“Reachable on arrival clause” placing risk of congestion on charterers
The facts
The vessel was chartered to load gasoil in Constantza for destination one or two ports in the Antwerp-Hamburg range.
The charterparty contained in the following clauses:
6. The Vessel shall load and discharge at a place or at a dock or alongside lighters reachable on her arrival which shall be indicated by Charterers.
7. The lay-days shall commence from the time the Vessel is ready to receive or discharge her cargo, the Captain giving 6 hours’ notice to the Charterers’ Agents, berth or no berth.
It was practice in the port of Constantza that all vessels not in berth were required to wait in the roads, outside the commercial and fiscal limits of the port.
The vessel was unable to berth due to congestion and was required to wait in the roads for 4 ½ days.
Upon the supposition that laytime was to be calculated from the time that the vessel berthed, the charterers used up their laytime and were prepared to pay demurrage for the further period taken to load.
The owners claimed damages for detention for the 4 ½ days lost in waiting in the roads based on the wording of the “reachable on arrival clause” (clause 6). (The owners did not ague that the vessel was an arrived ship).
The charterers argued that “on arrival” in clause 6 meant became an “arrived ship” in the technical sense and the vessel was not an arrived ship because it lay in the roads; consequently there was no obligation to provide a berth.
Findings
The arbitrators appointed by the parties were unable to agree and the dispute was referred an to umpire. The umpire (Mr Albert Edward Morris) awarded damages to the owners subject to the opinion of the court regarding the effect of the “reachable on arrival” clause (clause 6). Megaw J agreed with the umpire’s decision.
Commentary
The judicial construct of an “arrived ship” caused both the umpire and the court to embark on an artificial line of reasoning warping the intention of the parties as expressed in the contract.
Because of the “berth or no berth” clause, laytime should have commenced when the vessel became accessible to the charterers ie. when it reached the roads.

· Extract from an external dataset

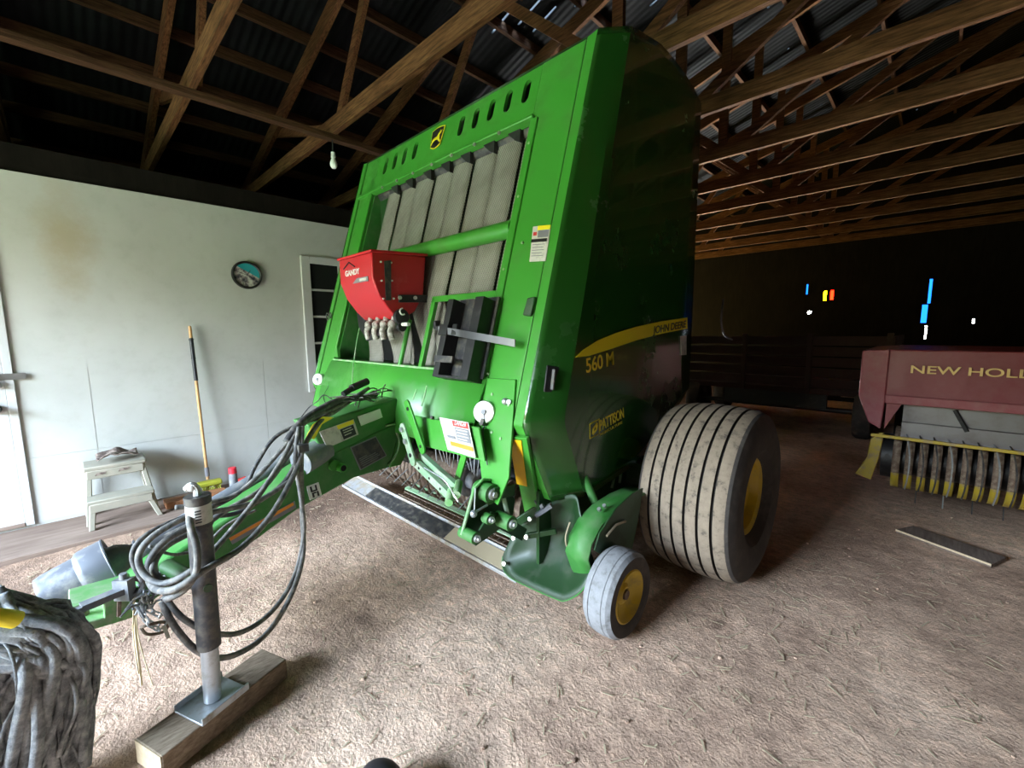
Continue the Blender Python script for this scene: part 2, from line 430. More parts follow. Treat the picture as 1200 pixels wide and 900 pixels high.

In Pyman Brothers v Dreyfus Brothers & Co. The charterers nominated a particular berth (other berths being available) which was not reachable by the vessel. This is the type of situation for which the reachable on arrival clause was designed. It was therefore not surplusage.
The charterparty also contained a “so near as she may safely get clause” which was held in Dahl v Nelson, Donkin & Co. to protect the owners from the risk of congestion on similar facts.
The court reached the right decision for the wrong reason.